Begin with the first line of the listing and quote every line through the one containing "8).build('flag_stick', GREYP, None))"; give only those lines.
——————————
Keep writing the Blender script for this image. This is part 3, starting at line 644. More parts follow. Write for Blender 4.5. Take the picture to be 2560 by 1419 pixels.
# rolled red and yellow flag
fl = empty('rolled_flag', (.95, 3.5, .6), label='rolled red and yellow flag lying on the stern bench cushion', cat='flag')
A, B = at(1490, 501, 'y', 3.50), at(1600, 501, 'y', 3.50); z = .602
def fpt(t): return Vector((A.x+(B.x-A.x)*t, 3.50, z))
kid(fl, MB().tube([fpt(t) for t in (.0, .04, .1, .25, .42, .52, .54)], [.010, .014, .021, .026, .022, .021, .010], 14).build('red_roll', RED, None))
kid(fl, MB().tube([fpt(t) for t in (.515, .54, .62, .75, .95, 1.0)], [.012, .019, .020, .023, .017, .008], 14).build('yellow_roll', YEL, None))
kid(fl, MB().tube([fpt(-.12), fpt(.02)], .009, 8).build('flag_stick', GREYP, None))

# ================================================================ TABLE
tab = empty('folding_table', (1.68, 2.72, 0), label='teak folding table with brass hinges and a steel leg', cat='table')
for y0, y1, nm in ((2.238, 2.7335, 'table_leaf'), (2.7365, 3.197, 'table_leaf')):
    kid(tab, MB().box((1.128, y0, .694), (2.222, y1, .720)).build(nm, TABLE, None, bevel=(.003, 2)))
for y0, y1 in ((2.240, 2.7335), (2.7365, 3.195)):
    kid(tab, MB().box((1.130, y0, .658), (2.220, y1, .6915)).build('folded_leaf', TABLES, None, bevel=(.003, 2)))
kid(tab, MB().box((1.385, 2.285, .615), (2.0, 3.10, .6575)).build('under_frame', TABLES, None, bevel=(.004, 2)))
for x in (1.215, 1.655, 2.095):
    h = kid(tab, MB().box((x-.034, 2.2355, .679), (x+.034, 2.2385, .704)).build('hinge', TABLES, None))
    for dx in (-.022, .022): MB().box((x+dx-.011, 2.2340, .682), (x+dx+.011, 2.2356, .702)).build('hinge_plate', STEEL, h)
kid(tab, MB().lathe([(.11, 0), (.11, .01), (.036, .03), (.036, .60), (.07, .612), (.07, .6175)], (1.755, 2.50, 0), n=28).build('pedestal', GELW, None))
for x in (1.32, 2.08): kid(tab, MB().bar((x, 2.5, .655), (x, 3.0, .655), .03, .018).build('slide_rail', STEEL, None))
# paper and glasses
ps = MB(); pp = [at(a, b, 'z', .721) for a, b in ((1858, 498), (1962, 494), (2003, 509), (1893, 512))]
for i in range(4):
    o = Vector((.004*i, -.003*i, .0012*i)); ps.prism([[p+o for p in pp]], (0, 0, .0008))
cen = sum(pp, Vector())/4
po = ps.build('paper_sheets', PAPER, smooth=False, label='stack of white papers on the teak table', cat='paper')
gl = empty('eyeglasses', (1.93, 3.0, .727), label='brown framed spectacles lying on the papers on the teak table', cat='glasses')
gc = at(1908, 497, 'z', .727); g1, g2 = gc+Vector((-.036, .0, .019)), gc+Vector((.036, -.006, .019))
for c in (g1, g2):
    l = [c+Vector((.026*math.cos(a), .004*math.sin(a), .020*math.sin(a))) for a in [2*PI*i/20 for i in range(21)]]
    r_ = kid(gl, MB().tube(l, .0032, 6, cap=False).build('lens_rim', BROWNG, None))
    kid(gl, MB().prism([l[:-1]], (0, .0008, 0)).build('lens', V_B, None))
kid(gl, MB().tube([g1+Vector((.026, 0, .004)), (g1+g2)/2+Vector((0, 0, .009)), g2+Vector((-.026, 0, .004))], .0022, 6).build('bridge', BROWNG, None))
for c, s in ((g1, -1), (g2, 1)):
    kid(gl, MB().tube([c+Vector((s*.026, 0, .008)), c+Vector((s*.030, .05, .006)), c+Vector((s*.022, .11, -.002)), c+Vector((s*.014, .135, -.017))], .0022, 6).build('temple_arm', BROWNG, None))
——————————
_Full solution_:
Keep writing the Blender script for this image. This is part 3, starting at line 644. More parts follow. Write for Blender 4.5. Take the picture to be 2560 by 1419 pixels.
# rolled red and yellow flag
fl = empty('rolled_flag', (.95, 3.5, .6), label='rolled red and yellow flag lying on the stern bench cushion', cat='flag')
A, B = at(1490, 501, 'y', 3.50), at(1600, 501, 'y', 3.50); z = .602
def fpt(t): return Vector((A.x+(B.x-A.x)*t, 3.50, z))
kid(fl, MB().tube([fpt(t) for t in (.0, .04, .1, .25, .42, .52, .54)], [.010, .014, .021, .026, .022, .021, .010], 14).build('red_roll', RED, None))
kid(fl, MB().tube([fpt(t) for t in (.515, .54, .62, .75, .95, 1.0)], [.012, .019, .020, .023, .017, .008], 14).build('yellow_roll', YEL, None))
kid(fl, MB().tube([fpt(-.12), fpt(.02)], .009, 8).build('flag_stick', GREYP, None))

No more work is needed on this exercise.